Il governo tiene una riunione fiume e poi convoca a tarda sera una conferenza stampa a più voci, con in testa il presidente del Consiglio, Enrico Letta. Difficile capire in questo momento la portata complessiva del cosiddetto “decreto del fare”. Balzano alle orecchie nelle dichiarazioni e nei titoli dei telegiornali alcuni provvedimenti che paiono di buon senso. Equitalia appare più “umana”, così come era stato promesso; c’è un taglio di un quarto sul totale sui vecchi contenziosi civili, sulla giustizia civile, che lascia un filo di speranza nell’oceano delle cause arretrate; c’è un taglio di 500 milioni di euro sulle bollette; c’è un piano di credito di 5 miliardi di euro per le aziende che innovano e che si possono rivolgere alla Bei, la Banca europea degli investimenti. Ci sono altri titoli dell’intervento governativo che danno un senso di sollievo. Ma quello che ci si chiede, rispetto alle urgenze in cui vive il paese, è se questo intervento affronta veramente il “toro per le corna” e cerca di risolvere la crisi in cui si trova il Paese con scadenze sempre più ravvicinate.

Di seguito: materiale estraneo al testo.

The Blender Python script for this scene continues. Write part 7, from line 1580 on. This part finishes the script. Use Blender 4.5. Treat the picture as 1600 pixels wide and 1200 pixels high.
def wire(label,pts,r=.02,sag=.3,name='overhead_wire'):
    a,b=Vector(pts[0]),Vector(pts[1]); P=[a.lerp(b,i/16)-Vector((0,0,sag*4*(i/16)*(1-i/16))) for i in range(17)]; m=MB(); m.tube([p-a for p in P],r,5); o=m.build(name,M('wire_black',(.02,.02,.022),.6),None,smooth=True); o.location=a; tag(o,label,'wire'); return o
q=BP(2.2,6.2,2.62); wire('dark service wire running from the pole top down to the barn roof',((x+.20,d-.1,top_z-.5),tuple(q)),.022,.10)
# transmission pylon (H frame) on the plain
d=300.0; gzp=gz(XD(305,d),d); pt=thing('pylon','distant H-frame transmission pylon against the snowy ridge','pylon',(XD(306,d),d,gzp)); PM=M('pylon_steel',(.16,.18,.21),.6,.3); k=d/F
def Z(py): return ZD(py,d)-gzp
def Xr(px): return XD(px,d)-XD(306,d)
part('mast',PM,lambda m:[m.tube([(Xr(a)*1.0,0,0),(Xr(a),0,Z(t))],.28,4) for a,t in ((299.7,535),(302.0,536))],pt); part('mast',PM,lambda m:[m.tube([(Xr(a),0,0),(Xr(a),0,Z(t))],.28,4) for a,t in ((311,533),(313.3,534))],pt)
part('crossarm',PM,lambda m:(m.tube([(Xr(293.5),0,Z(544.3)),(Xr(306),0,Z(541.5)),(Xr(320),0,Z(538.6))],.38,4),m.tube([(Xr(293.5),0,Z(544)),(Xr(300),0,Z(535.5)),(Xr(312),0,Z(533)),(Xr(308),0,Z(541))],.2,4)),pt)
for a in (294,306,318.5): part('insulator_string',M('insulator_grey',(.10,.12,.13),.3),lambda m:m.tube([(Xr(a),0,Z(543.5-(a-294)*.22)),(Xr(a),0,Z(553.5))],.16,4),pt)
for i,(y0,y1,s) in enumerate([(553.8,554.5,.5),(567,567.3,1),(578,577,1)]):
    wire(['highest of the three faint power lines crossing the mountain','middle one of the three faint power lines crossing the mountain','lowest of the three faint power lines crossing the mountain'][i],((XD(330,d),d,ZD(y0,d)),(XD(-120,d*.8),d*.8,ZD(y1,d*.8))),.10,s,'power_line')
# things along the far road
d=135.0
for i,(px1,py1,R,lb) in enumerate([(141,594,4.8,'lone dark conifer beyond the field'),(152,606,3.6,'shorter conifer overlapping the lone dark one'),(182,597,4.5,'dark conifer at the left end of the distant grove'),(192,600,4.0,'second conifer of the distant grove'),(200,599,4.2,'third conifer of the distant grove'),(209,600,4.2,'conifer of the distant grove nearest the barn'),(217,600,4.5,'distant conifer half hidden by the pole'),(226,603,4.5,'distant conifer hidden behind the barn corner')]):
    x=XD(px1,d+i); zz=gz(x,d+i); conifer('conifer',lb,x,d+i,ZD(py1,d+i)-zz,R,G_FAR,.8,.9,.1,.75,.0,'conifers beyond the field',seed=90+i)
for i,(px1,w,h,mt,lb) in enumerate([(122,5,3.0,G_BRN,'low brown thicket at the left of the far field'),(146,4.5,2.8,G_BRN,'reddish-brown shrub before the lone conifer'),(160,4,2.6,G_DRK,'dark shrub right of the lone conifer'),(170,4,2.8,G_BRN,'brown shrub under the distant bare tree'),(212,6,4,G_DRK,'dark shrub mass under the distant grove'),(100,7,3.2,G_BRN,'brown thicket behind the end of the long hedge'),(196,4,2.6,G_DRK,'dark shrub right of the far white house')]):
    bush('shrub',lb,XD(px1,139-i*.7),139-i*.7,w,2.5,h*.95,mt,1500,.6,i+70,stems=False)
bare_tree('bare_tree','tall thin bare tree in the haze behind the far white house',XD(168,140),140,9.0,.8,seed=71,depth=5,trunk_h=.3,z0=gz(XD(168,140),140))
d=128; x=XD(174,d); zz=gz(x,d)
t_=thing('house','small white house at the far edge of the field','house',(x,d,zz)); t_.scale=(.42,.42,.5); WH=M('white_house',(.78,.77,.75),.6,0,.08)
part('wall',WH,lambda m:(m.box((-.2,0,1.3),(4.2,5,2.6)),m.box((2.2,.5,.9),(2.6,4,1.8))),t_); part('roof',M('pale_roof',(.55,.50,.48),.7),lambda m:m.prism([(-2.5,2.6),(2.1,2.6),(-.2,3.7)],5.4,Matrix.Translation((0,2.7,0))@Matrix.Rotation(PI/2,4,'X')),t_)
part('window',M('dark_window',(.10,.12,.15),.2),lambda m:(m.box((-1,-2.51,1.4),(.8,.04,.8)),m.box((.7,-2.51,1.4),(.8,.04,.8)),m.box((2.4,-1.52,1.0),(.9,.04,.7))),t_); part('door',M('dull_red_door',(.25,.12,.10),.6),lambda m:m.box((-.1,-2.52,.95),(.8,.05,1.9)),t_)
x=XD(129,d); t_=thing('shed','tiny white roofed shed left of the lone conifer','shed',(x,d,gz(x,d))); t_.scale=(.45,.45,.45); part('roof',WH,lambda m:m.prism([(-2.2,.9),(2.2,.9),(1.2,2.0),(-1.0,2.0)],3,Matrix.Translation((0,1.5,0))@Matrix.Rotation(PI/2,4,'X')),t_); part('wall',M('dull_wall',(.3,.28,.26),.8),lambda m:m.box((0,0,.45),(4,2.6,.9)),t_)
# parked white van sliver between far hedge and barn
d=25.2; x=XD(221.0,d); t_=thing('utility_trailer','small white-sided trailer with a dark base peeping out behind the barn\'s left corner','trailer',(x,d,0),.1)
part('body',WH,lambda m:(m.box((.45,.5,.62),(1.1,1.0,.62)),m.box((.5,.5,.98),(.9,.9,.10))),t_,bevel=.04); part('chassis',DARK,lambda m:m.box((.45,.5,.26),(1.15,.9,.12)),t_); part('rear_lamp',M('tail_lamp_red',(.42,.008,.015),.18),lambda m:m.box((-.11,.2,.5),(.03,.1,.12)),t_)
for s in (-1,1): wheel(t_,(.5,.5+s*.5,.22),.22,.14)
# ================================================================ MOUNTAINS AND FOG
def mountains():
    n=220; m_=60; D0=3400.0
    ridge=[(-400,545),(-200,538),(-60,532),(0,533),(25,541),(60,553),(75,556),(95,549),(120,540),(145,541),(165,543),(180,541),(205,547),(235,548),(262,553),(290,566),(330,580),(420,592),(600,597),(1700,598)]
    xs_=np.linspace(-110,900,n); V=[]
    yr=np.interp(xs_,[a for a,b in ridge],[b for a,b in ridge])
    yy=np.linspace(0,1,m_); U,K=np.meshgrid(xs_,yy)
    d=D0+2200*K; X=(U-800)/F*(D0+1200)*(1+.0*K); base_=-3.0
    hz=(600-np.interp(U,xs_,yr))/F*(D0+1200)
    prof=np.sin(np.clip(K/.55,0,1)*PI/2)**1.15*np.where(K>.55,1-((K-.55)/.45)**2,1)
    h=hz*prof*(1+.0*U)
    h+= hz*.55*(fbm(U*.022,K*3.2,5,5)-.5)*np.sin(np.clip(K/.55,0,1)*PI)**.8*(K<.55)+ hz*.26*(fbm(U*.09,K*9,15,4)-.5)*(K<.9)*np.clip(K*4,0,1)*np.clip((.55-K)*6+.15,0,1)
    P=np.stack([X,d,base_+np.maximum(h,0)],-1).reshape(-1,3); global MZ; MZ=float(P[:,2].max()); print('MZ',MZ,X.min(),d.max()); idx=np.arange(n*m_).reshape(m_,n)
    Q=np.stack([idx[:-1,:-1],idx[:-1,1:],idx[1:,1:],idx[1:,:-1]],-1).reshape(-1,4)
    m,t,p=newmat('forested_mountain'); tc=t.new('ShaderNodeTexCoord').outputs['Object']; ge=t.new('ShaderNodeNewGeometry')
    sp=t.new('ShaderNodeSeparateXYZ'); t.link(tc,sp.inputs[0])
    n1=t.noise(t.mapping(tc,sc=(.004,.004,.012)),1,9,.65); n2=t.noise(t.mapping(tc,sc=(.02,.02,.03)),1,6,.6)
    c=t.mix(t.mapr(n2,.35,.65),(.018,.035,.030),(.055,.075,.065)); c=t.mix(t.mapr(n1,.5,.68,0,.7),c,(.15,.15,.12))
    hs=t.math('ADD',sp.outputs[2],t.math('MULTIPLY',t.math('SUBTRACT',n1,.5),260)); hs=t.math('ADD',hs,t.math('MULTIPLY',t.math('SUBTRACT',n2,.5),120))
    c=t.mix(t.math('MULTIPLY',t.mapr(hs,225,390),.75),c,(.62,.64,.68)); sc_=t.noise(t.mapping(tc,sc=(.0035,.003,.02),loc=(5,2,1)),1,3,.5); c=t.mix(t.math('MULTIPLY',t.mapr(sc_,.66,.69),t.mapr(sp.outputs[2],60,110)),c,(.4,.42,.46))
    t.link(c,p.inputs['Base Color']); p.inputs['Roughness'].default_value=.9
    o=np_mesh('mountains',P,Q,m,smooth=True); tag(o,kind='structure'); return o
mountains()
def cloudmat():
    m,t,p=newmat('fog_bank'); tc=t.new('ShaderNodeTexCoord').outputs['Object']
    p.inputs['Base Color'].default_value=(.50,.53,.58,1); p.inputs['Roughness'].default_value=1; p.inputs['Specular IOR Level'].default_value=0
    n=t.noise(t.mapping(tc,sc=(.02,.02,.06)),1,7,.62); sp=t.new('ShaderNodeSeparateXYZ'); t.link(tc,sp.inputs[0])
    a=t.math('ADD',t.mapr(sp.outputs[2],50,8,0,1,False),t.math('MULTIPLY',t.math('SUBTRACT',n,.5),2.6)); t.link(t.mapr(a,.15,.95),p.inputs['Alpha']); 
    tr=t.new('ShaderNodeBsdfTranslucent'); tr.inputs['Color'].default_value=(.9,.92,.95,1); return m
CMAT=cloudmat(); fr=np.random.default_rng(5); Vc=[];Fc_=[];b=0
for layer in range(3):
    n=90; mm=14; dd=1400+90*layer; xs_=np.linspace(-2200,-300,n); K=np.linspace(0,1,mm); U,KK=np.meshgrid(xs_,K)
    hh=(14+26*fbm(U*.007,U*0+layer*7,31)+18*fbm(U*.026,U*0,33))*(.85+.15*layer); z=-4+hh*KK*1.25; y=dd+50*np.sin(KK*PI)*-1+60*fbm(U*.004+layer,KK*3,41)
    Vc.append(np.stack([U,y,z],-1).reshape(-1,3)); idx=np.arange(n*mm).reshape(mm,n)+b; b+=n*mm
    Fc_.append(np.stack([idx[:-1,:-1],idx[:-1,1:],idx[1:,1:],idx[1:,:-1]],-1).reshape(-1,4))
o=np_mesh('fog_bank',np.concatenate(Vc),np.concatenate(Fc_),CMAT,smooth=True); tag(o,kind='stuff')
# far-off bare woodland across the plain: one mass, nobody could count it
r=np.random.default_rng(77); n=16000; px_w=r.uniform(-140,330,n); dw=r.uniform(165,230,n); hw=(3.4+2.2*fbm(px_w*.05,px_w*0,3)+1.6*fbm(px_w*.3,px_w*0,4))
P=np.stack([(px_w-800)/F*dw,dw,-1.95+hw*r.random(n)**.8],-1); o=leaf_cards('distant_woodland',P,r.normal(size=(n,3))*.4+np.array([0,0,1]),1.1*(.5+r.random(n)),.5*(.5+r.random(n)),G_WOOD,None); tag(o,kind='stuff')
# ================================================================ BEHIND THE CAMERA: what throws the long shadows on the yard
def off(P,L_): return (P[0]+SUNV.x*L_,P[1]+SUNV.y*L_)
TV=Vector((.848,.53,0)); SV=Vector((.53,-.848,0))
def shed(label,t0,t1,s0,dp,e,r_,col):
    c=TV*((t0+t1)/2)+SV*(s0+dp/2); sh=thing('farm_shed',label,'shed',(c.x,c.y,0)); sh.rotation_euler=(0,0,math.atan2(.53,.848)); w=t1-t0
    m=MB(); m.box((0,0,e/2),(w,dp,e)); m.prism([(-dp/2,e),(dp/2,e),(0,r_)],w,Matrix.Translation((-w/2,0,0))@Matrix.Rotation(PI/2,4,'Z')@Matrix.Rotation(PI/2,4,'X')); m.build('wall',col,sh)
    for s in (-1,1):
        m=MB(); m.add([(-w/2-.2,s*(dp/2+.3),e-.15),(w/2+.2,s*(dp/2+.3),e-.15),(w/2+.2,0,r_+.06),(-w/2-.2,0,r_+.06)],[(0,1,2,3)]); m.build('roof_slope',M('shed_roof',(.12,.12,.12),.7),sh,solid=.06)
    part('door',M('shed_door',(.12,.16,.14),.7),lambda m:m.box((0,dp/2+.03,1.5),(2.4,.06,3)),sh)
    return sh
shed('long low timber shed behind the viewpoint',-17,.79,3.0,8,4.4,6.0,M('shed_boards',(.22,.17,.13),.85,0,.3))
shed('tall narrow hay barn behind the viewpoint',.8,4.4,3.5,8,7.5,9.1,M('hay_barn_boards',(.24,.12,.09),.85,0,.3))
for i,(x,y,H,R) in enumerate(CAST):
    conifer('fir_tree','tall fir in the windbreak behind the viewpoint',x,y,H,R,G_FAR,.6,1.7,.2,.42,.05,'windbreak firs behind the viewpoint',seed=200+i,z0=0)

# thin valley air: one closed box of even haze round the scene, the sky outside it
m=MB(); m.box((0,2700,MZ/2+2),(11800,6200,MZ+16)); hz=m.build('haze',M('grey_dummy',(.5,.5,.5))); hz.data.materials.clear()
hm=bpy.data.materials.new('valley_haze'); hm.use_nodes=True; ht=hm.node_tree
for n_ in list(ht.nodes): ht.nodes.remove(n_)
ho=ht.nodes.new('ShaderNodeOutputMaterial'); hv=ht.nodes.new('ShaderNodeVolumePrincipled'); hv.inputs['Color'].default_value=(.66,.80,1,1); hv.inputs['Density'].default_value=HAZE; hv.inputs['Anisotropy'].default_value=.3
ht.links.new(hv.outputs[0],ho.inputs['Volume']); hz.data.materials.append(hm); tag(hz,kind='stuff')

Oscar Giannino, grande giornalista, fondatore di Fermare il declino, riesce a dare solo una lettura “che per il momento è grossier”. “Siamo ai titoli, poi domani vedremo con più calma quello che è stato deciso anche nei dettagli. Al momento posso dare più impressioni che sostanza ed entrare nel merito. La mia opinione è che questo intervento sia un bis di quelli del governo Monti, ma fatto con un po’ più di energia. Voglio dire che alcuni interventi, mi riferisco a Equitalia e alla giustizia civile sono indubbiamente di buon senso. Ma ancora una volta, da quanto mi sembra, il ‘toro per le corna’ non è stato ancora affrontato”.



A che cosa si riferisce specificamente, Giannino?
A quello che sto dicendo da anni. Il problema italiano bisogna affrontarlo con l’abbattimento della spesa pubblica, con un piano programmato e quindi con una conseguente riduzione della pressione fiscale. Sono questi i due punti sui quali bisogna misurarsi, è questa la strada da percorrere. E bisognerebbe affrontarlo subito questo problema, quando, dopo due mesi di studi e attenzione, sei un governo nel pieno delle forze e quindi puoi presentarti con un provvedimento di grande portata. Non mi sembra che si stia battendo questa strada, almeno da quello che ho ascoltato nella conferenza stampa a più voci. Evidentemente la forza di resistenza della Stato italiano è superiore a qualsiasi prova.



Eppure lei dice che ha notato maggiore energia in questo provvedimento.
È vero, e ripeto: alcune misure restano lodevoli, condivisibili. Ma il nodo centrale è quello che dicevo: come affrontare l’abbattimento della spesa pubblica e ridare fiducia alle imprese in tempi rapidi, abbattendo la pressione fiscale. Qui si corre sul filo dei giorni e delle settimane, tre o sei mesi per ridare un minimo di fiducia alle imprese. 

Difficile che in sei mesi imprese italiane che fanno innovazione possono ottenere dalla Bei un accesso al credito. Poi ci sarebbe da spiegare come si fanno alcune coperture per interventi. Sottolineiamo anche che i 500 milioni per alleggerire le bollette sono robetta.

Al momento hanno cercato con tutta probabilità di tamponare una situazione.
Ma non mi pare che sia la strada giusta. Il nodo della questione è dare una certa sicurezza alle imprese e che nel giro di qualche anno si arrivi all’abbattimento di tasse assurde. Invece non si vede il filo rosso che possa portare a questa scelta e nello stesso tempo, queste stesse imprese devono fare i conti con i credit crunch delle banche. Difficile essere ottimisti in una situazione come questa e con scelte di questo tipo.